→ **REQUIREMENT**: Please write out the material below exactly as given.

start GIVEN DATA

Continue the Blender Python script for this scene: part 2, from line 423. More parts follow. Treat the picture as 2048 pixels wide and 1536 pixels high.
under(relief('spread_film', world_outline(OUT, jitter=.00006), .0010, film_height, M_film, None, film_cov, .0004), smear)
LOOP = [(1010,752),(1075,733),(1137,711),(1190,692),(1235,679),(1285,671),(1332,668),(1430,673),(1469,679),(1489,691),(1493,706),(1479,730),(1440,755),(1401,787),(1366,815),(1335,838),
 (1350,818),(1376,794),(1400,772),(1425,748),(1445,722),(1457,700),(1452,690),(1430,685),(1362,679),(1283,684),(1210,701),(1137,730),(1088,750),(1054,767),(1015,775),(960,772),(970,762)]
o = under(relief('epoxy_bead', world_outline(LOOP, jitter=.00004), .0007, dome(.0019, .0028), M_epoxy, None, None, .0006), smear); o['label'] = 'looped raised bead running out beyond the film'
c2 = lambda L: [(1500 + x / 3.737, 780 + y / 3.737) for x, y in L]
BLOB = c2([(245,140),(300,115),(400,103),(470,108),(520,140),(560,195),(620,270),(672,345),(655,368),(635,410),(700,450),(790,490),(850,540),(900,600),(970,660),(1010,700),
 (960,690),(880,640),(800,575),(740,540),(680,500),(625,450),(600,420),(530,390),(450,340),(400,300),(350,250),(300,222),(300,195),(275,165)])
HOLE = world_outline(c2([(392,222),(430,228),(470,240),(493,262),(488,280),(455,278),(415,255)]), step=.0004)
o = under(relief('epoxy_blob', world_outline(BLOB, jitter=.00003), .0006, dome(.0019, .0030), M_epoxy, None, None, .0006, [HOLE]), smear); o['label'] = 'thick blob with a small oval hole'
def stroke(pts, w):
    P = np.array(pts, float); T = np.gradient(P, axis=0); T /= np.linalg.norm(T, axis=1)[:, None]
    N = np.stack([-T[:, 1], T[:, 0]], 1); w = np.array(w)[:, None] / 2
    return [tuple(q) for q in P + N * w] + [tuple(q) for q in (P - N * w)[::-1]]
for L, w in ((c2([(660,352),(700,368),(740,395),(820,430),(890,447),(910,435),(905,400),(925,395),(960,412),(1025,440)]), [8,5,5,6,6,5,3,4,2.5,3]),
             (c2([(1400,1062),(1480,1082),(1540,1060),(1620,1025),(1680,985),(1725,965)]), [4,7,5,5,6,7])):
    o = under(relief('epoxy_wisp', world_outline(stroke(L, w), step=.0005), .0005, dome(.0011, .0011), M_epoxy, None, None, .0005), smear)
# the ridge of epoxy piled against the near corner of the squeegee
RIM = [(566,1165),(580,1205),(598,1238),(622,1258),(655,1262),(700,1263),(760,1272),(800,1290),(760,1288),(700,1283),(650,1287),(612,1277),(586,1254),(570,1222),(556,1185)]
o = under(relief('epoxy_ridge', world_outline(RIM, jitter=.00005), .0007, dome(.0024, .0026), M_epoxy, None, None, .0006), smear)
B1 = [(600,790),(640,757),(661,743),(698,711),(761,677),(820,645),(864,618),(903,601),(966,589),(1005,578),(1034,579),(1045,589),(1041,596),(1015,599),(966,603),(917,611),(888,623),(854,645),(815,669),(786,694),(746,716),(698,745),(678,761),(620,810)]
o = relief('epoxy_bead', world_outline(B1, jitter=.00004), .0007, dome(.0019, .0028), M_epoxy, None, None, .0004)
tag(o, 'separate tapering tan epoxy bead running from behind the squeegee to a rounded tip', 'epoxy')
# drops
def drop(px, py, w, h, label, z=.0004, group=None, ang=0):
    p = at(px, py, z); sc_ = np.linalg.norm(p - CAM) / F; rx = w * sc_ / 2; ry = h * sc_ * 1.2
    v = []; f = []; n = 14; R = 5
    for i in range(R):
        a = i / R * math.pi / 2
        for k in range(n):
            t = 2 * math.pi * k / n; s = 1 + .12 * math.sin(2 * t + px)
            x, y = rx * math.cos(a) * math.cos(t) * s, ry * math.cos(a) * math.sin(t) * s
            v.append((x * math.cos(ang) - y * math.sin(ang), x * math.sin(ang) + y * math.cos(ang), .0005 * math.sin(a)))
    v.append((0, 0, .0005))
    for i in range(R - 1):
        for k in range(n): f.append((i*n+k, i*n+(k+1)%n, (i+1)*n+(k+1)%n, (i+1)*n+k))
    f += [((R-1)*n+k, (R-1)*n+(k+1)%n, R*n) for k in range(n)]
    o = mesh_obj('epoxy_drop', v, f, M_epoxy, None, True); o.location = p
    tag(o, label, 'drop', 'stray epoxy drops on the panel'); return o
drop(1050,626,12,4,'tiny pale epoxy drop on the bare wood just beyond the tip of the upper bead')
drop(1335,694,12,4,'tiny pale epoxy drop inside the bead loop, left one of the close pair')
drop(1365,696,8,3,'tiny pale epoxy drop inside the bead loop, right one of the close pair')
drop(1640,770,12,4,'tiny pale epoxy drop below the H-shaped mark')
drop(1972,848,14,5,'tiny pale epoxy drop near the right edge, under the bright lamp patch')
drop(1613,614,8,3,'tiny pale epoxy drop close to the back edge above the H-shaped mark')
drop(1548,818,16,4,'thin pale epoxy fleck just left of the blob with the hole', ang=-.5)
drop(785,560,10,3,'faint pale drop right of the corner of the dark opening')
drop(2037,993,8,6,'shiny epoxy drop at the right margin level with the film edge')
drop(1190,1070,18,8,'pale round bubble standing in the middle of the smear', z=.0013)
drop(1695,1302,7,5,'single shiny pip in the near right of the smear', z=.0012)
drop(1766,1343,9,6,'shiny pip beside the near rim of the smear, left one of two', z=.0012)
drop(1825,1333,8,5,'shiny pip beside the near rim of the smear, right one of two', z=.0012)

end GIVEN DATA

→ **RESPONSE FOR THIS EXERCISE**:
Continue the Blender Python script for this scene: part 2, from line 423. More parts follow. Treat the picture as 2048 pixels wide and 1536 pixels high.
under(relief('spread_film', world_outline(OUT, jitter=.00006), .0010, film_height, M_film, None, film_cov, .0004), smear)
LOOP = [(1010,752),(1075,733),(1137,711),(1190,692),(1235,679),(1285,671),(1332,668),(1430,673),(1469,679),(1489,691),(1493,706),(1479,730),(1440,755),(1401,787),(1366,815),(1335,838),
 (1350,818),(1376,794),(1400,772),(1425,748),(1445,722),(1457,700),(1452,690),(1430,685),(1362,679),(1283,684),(1210,701),(1137,730),(1088,750),(1054,767),(1015,775),(960,772),(970,762)]
o = under(relief('epoxy_bead', world_outline(LOOP, jitter=.00004), .0007, dome(.0019, .0028), M_epoxy, None, None, .0006), smear); o['label'] = 'looped raised bead running out beyond the film'
c2 = lambda L: [(1500 + x / 3.737, 780 + y / 3.737) for x, y in L]
BLOB = c2([(245,140),(300,115),(400,103),(470,108),(520,140),(560,195),(620,270),(672,345),(655,368),(635,410),(700,450),(790,490),(850,540),(900,600),(970,660),(1010,700),
 (960,690),(880,640),(800,575),(740,540),(680,500),(625,450),(600,420),(530,390),(450,340),(400,300),(350,250),(300,222),(300,195),(275,165)])
HOLE = world_outline(c2([(392,222),(430,228),(470,240),(493,262),(488,280),(455,278),(415,255)]), step=.0004)
o = under(relief('epoxy_blob', world_outline(BLOB, jitter=.00003), .0006, dome(.0019, .0030), M_epoxy, None, None, .0006, [HOLE]), smear); o['label'] = 'thick blob with a small oval hole'
def stroke(pts, w):
    P = np.array(pts, float); T = np.gradient(P, axis=0); T /= np.linalg.norm(T, axis=1)[:, None]
    N = np.stack([-T[:, 1], T[:, 0]], 1); w = np.array(w)[:, None] / 2
    return [tuple(q) for q in P + N * w] + [tuple(q) for q in (P - N * w)[::-1]]
for L, w in ((c2([(660,352),(700,368),(740,395),(820,430),(890,447),(910,435),(905,400),(925,395),(960,412),(1025,440)]), [8,5,5,6,6,5,3,4,2.5,3]),
             (c2([(1400,1062),(1480,1082),(1540,1060),(1620,1025),(1680,985),(1725,965)]), [4,7,5,5,6,7])):
    o = under(relief('epoxy_wisp', world_outline(stroke(L, w), step=.0005), .0005, dome(.0011, .0011), M_epoxy, None, None, .0005), smear)
# the ridge of epoxy piled against the near corner of the squeegee
RIM = [(566,1165),(580,1205),(598,1238),(622,1258),(655,1262),(700,1263),(760,1272),(800,1290),(760,1288),(700,1283),(650,1287),(612,1277),(586,1254),(570,1222),(556,1185)]
o = under(relief('epoxy_ridge', world_outline(RIM, jitter=.00005), .0007, dome(.0024, .0026), M_epoxy, None, None, .0006), smear)
B1 = [(600,790),(640,757),(661,743),(698,711),(761,677),(820,645),(864,618),(903,601),(966,589),(1005,578),(1034,579),(1045,589),(1041,596),(1015,599),(966,603),(917,611),(888,623),(854,645),(815,669),(786,694),(746,716),(698,745),(678,761),(620,810)]
o = relief('epoxy_bead', world_outline(B1, jitter=.00004), .0007, dome(.0019, .0028), M_epoxy, None, None, .0004)
tag(o, 'separate tapering tan epoxy bead running from behind the squeegee to a rounded tip', 'epoxy')
# drops
def drop(px, py, w, h, label, z=.0004, group=None, ang=0):
    p = at(px, py, z); sc_ = np.linalg.norm(p - CAM) / F; rx = w * sc_ / 2; ry = h * sc_ * 1.2
    v = []; f = []; n = 14; R = 5
    for i in range(R):
        a = i / R * math.pi / 2
        for k in range(n):
            t = 2 * math.pi * k / n; s = 1 + .12 * math.sin(2 * t + px)
            x, y = rx * math.cos(a) * math.cos(t) * s, ry * math.cos(a) * math.sin(t) * s
            v.append((x * math.cos(ang) - y * math.sin(ang), x * math.sin(ang) + y * math.cos(ang), .0005 * math.sin(a)))
    v.append((0, 0, .0005))
    for i in range(R - 1):
        for k in range(n): f.append((i*n+k, i*n+(k+1)%n, (i+1)*n+(k+1)%n, (i+1)*n+k))
    f += [((R-1)*n+k, (R-1)*n+(k+1)%n, R*n) for k in range(n)]
    o = mesh_obj('epoxy_drop', v, f, M_epoxy, None, True); o.location = p
    tag(o, label, 'drop', 'stray epoxy drops on the panel'); return o
drop(1050,626,12,4,'tiny pale epoxy drop on the bare wood just beyond the tip of the upper bead')
drop(1335,694,12,4,'tiny pale epoxy drop inside the bead loop, left one of the close pair')
drop(1365,696,8,3,'tiny pale epoxy drop inside the bead loop, right one of the close pair')
drop(1640,770,12,4,'tiny pale epoxy drop below the H-shaped mark')
drop(1972,848,14,5,'tiny pale epoxy drop near the right edge, under the bright lamp patch')
drop(1613,614,8,3,'tiny pale epoxy drop close to the back edge above the H-shaped mark')
drop(1548,818,16,4,'thin pale epoxy fleck just left of the blob with the hole', ang=-.5)
drop(785,560,10,3,'faint pale drop right of the corner of the dark opening')
drop(2037,993,8,6,'shiny epoxy drop at the right margin level with the film edge')
drop(1190,1070,18,8,'pale round bubble standing in the middle of the smear', z=.0013)
drop(1695,1302,7,5,'single shiny pip in the near right of the smear', z=.0012)
drop(1766,1343,9,6,'shiny pip beside the near rim of the smear, left one of two', z=.0012)
drop(1825,1333,8,5,'shiny pip beside the near rim of the smear, right one of two', z=.0012)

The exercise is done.